= TASK TO COMPLETE =
Nothing after the line with "for o in list(bpy.data.objects): bpy.data.objects.remove(o)" belongs in the copy; extract the lines below from the top through that line, pictures left out.

════════

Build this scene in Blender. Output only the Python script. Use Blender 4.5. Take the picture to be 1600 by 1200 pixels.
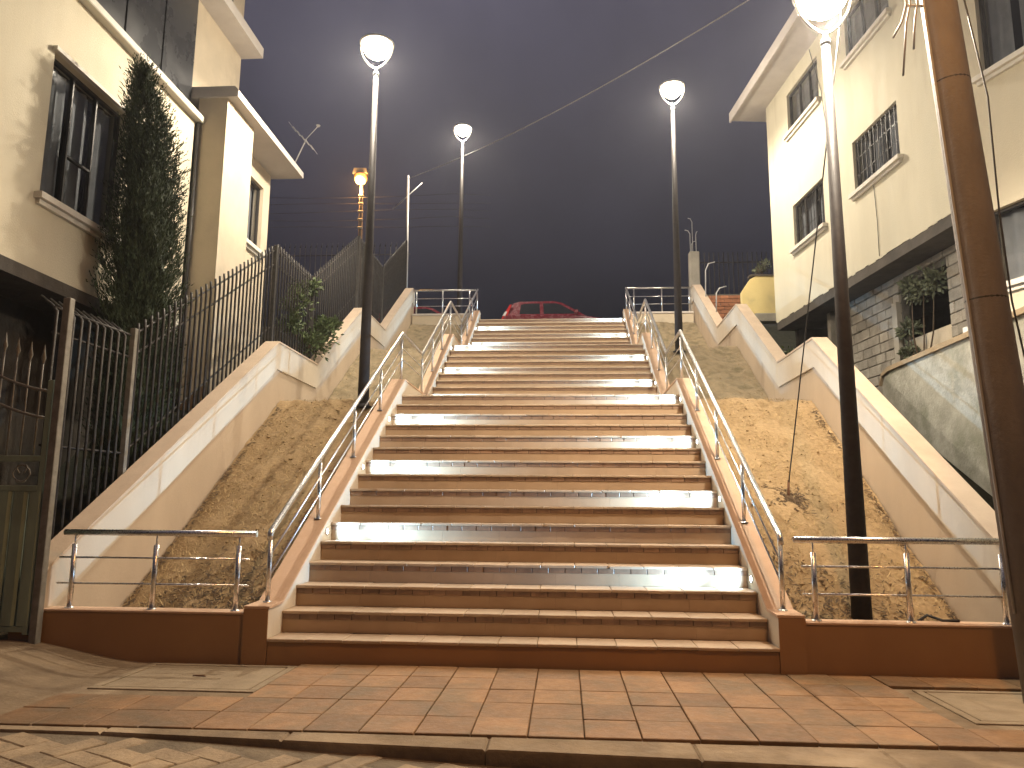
import bpy, math, random
from mathutils import Vector, Matrix
random.seed(7)
S = bpy.context.scene
for o in list(bpy.data.objects): bpy.data.objects.remove(o)

# ------------------------------------------------------------------ camera
cd = bpy.data.cameras.new('camera'); cam = bpy.data.objects.new('camera', cd)
S.collection.objects.link(cam); S.camera = cam
PITCH, YAW, ROLL = .1613, .0697, .0079
fw = Vector((-math.sin(YAW)*math.cos(PITCH), math.cos(YAW)*math.cos(PITCH), math.sin(PITCH)))
rt0 = Vector((math.cos(YAW), math.sin(YAW), 0)); up0 = rt0.cross(fw)
rt = rt0*math.cos(ROLL) + up0*math.sin(ROLL); up = up0*math.cos(ROLL) - rt0*math.sin(ROLL)
M = Matrix((rt, up, -fw)).transposed().to_4x4(); M.translation = (.3926, -6.5004, 1.0808)
cam.matrix_world = M
cd.sensor_fit = 'HORIZONTAL'; cd.sensor_width = 36; cd.lens = 36*1200/1600
cd.clip_start = .05; cd.clip_end = 2000

# ------------------------------------------------------------------ night sky
W = bpy.data.worlds.new('World'); S.world = W; W.use_nodes = True
wn, wl = W.node_tree.nodes, W.node_tree.links
bg = wn['Background']
tc = wn.new('ShaderNodeTexCoord'); sx = wn.new('ShaderNodeSeparateXYZ'); wl.new(tc.outputs['Generated'], sx.inputs[0])
cr = wn.new('ShaderNodeValToRGB'); wl.new(sx.outputs['Z'], cr.inputs[0])
e = cr.color_ramp.elements
e[0].position = .20; e[0].color = (.010, .011, .017, 1)
e[1].position = .75; e[1].color = (.15, .138, .195, 1)
m_ = e.new(.43); m_.color = (.048, .047, .070, 1)
nz = wn.new('ShaderNodeTexNoise'); nz.inputs['Scale'].default_value = 2.2; nz.inputs['Detail'].default_value = 5; nz.inputs['Roughness'].default_value = .55
wl.new(tc.outputs['Generated'], nz.inputs['Vector'])
mr = wn.new('ShaderNodeMapRange'); mr.inputs[1].default_value = .3; mr.inputs[2].default_value = .7; mr.inputs[3].default_value = .62; mr.inputs[4].default_value = 1.42
wl.new(nz.outputs['Fac'], mr.inputs[0])
mx = wn.new('ShaderNodeVectorMath'); mx.operation = 'SCALE'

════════

= THE COMPLETED TASK =
Build this scene in Blender. Output only the Python script. Use Blender 4.5. Take the picture to be 1600 by 1200 pixels.
import bpy, math, random
from mathutils import Vector, Matrix
random.seed(7)
S = bpy.context.scene
for o in list(bpy.data.objects): bpy.data.objects.remove(o)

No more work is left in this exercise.